Le fédéral, pour qui la lutte contre le terrorisme et le radicalisme est l’une des priorités absolues, a déjà mis en oeuvre plusieurs mesures (via d’importants efforts budgétaires) dont certaines qui concernent les Régions et/ou les Communautés. Citons notamment celles qui concernent l’exclusion des prédicateurs de haine, le démantèlement des lieux de culte non-reconnus qui prônent le djihad, la fermeture des sites Internet qui prêchent la haine…
Que dit le rapport approuvé par cette commission que vous avez initiée avec Jean-Jacques De Gucht (Open VLD) ?
Ce rapport, qui se veut avant tout une synthèse des mesures prises par les différents niveaux de pouvoir, se structure en huit points névralgiques qui nécessitent une meilleure coopération entre les Régions, les Communautés, le fédéral… Impossible de tous les citer mais difficile de ne pas en pointer certains comme celui consacré au secret professionnel. Il s’agit d’un élément-clé au niveau du partage d’informations. Mais les modalités divergent en fonction des catégories de professions mais aussi des Régions et Communautés. D’où le besoin d’un cadre permettant la récolte et le partage des informations sur les signaux indiquant des risques de radicalisation.
Il y a aussi cette fameuse ligne verte nationale…
Un projet que le MR et l’Open VLD souhaite mettre en place et qui consisterait en un point de contact central pour toute la population. Actuellement, il existe un numéro vert en Communauté française mais il a peu de succès et n’a qu’une vocation informative. Qui plus est, les personnes qui traitent les appels ne sont pas suffisamment formés et ne peuvent que renvoyer vers les aides juridiques de première ligne. L’idée serait donc d’avoir une ligne gratuite pour tout le pays qui aurait vocation d’aider directement les appelants, comme c’est déjà le cas en France, au Danemark ou aux Pays-Bas.

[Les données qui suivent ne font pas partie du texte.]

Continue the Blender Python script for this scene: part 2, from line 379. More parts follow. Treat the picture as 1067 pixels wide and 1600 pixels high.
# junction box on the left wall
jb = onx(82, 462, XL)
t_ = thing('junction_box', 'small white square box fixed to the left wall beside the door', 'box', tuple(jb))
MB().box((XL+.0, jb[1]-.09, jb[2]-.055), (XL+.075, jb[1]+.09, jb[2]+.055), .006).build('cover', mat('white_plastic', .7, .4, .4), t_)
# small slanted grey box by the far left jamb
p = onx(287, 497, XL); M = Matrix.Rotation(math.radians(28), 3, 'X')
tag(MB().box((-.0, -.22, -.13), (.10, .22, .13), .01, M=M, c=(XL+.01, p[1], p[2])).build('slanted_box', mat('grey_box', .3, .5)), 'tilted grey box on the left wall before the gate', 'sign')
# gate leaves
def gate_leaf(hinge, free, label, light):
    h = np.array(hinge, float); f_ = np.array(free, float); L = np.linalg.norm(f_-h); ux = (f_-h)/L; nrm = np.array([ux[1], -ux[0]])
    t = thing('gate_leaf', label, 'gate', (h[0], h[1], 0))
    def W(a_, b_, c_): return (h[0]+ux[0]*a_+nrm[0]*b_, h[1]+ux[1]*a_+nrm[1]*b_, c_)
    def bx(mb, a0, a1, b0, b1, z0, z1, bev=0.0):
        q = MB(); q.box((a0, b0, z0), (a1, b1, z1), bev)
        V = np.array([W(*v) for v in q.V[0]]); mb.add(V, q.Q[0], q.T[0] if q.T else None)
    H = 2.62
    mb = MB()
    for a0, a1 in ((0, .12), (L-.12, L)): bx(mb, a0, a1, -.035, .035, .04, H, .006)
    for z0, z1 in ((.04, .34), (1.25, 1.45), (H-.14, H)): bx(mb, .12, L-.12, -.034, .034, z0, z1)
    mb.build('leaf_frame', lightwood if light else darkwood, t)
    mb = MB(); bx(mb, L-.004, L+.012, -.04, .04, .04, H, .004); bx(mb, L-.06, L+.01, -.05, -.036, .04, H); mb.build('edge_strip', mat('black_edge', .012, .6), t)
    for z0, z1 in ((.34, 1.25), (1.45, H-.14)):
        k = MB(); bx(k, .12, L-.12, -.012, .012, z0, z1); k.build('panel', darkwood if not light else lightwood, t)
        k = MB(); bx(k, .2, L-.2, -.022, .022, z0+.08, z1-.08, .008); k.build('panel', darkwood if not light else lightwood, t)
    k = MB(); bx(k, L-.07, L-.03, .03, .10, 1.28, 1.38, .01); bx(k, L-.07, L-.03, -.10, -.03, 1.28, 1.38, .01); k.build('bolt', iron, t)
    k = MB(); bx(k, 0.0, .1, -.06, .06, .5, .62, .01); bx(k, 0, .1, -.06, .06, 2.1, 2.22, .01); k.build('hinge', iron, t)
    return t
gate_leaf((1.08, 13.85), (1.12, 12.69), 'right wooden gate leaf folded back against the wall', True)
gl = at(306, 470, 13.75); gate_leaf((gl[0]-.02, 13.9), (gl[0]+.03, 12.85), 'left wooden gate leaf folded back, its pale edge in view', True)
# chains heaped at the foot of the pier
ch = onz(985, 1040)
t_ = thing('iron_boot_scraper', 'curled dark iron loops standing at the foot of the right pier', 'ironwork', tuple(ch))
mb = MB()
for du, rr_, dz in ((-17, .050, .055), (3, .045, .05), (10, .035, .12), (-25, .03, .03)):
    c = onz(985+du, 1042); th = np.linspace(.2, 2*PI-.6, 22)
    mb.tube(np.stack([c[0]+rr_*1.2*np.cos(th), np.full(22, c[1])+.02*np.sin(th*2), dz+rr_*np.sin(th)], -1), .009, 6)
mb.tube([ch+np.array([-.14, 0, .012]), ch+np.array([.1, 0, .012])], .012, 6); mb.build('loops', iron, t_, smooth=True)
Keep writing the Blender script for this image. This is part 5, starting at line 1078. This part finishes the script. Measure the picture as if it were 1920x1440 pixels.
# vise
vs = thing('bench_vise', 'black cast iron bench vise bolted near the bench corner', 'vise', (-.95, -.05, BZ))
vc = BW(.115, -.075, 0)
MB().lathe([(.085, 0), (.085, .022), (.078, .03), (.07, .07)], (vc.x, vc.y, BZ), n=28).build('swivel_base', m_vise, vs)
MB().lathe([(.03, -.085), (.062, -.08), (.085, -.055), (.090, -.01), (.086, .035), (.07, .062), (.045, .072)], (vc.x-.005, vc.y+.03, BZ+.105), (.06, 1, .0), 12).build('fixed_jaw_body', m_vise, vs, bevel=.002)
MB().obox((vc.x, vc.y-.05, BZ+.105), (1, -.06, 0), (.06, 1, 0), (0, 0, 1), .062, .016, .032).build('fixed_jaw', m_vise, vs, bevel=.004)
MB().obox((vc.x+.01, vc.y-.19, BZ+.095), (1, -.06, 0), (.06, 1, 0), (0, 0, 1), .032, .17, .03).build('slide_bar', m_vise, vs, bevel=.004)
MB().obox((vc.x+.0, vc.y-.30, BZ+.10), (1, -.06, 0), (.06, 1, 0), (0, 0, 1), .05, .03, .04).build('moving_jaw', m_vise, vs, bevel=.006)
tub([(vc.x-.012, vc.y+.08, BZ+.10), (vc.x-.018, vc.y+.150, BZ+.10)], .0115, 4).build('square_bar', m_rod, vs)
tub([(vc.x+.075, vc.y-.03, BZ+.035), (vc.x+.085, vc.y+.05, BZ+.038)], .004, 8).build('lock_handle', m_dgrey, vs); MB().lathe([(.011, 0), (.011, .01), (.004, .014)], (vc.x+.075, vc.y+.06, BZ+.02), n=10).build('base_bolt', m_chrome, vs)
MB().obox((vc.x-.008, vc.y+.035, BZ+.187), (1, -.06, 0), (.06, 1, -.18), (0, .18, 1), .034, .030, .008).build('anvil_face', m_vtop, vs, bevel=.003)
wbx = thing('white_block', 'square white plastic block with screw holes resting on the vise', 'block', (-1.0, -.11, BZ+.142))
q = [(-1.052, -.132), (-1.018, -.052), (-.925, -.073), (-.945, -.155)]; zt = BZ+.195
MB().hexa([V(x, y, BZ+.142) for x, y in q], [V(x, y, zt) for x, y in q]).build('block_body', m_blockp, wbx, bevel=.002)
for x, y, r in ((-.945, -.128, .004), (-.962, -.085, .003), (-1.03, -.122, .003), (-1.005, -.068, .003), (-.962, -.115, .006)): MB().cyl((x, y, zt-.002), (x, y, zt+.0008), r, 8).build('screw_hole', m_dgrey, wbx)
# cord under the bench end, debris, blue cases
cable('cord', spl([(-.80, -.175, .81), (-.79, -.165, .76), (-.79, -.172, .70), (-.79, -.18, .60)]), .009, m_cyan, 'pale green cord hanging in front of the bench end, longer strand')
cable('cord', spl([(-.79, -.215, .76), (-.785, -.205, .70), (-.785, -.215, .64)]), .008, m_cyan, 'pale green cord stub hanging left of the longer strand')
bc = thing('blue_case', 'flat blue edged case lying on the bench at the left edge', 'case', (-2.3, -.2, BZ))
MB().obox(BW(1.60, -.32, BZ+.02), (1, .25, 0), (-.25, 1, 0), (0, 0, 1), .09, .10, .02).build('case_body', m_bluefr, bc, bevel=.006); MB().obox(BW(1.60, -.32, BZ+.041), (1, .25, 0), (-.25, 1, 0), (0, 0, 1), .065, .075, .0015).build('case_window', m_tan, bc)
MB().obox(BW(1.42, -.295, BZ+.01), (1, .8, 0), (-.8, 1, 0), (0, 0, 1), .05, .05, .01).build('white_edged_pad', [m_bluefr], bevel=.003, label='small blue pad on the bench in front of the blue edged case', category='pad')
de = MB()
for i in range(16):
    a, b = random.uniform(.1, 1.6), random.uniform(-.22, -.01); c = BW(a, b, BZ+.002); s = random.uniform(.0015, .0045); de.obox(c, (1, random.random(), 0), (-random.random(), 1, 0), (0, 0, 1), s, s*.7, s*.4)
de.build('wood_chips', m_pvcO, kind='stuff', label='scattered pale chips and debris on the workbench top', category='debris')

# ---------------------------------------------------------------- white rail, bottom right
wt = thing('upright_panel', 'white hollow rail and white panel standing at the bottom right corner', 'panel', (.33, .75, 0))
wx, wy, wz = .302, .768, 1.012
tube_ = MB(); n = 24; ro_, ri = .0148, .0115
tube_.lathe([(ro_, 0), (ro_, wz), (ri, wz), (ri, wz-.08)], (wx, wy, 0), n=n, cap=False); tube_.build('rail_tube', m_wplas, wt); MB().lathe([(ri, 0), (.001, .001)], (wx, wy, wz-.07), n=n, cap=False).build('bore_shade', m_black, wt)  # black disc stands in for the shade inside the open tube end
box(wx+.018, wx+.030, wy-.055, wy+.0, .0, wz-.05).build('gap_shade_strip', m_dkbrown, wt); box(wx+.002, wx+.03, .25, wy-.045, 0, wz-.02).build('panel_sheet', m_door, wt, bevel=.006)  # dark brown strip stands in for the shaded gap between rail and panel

D’autres propositions du rapport ?
Le point 5, par exemple, traite de la reconnaissance des imams et des mosquées. Il rappelle tout d’abord l’importance du respect de l’accord de coopération entre la Justice et les entités fédérées (essentiel pour que les infos de la Sûreté de l’Etat parviennent aux services et instances concernés). Mais il souligne également la complexité de cette problématique au vu de la distribution des compétences entre les divers niveaux de pouvoir.
Plus concrètement ?
Si la reconnaissance des cultes est une matière fédérale (tout comme la rémunération des ministres de ces cultes), ce sont les Communautés qui sont compétentes en matière de formation des imams, tandis que les Régions sont chargées de la reconnaissance des communautés islamiques locales mai aussi de la nomination des enseignants qui donnent les cours de religion… ou encore pour organiser les établissements chargés de la gestion du temporel d’un culte.
Quid de l’aspect « intégration » ?
Les questions du vivre ensemble et de l’intégration sont au coeur du projet libéral depuis de nombreuses années. Le MR s’est positionné dès 2004, soit bien avant les autres, sur la nécessité d’un parcours d’intégration obligatoire pour les primo-arrivants mais aussi sur la mise en place d’un cours de citoyenneté et d’histoire de la philosophie dans l’enseignement officiel. Plus de dix ans ont passé et ces idées sont enfin timidement prises en compte wallon et bruxellois.
Plus globalement ?
La diversité culturelle constitue une opportunité majeure pour nos sociétés mais elle ne s’impose pas naturellement. Elle doit être accompagnée par les pouvoirs publics afin de faire émerger un vivre ensemble respectueux de tous et émancipateur pour chaque individu. Chaque personne a des droits et des devoirs. Chaque personne a ses convictions et un parcours de vie qui lui est propre. Mais tout le monde doit se retrouver et partager un patrimoine commun de valeurs fondamentales telles que le droit à la vie, la liberté de conscience, la démocratie, l’égalité de l’homme et de la femme, la séparation de l’Eglise et de l’Etat… Sans ce socle de valeurs communes, non seulement vivre en société deviendrait impossible mais, surtout, chaque individu se retrouverait séparé des autres, campant sur ses propres référentiels culturels ou religieux qui, de ce fait, constitueraient ses uniques normes de vie.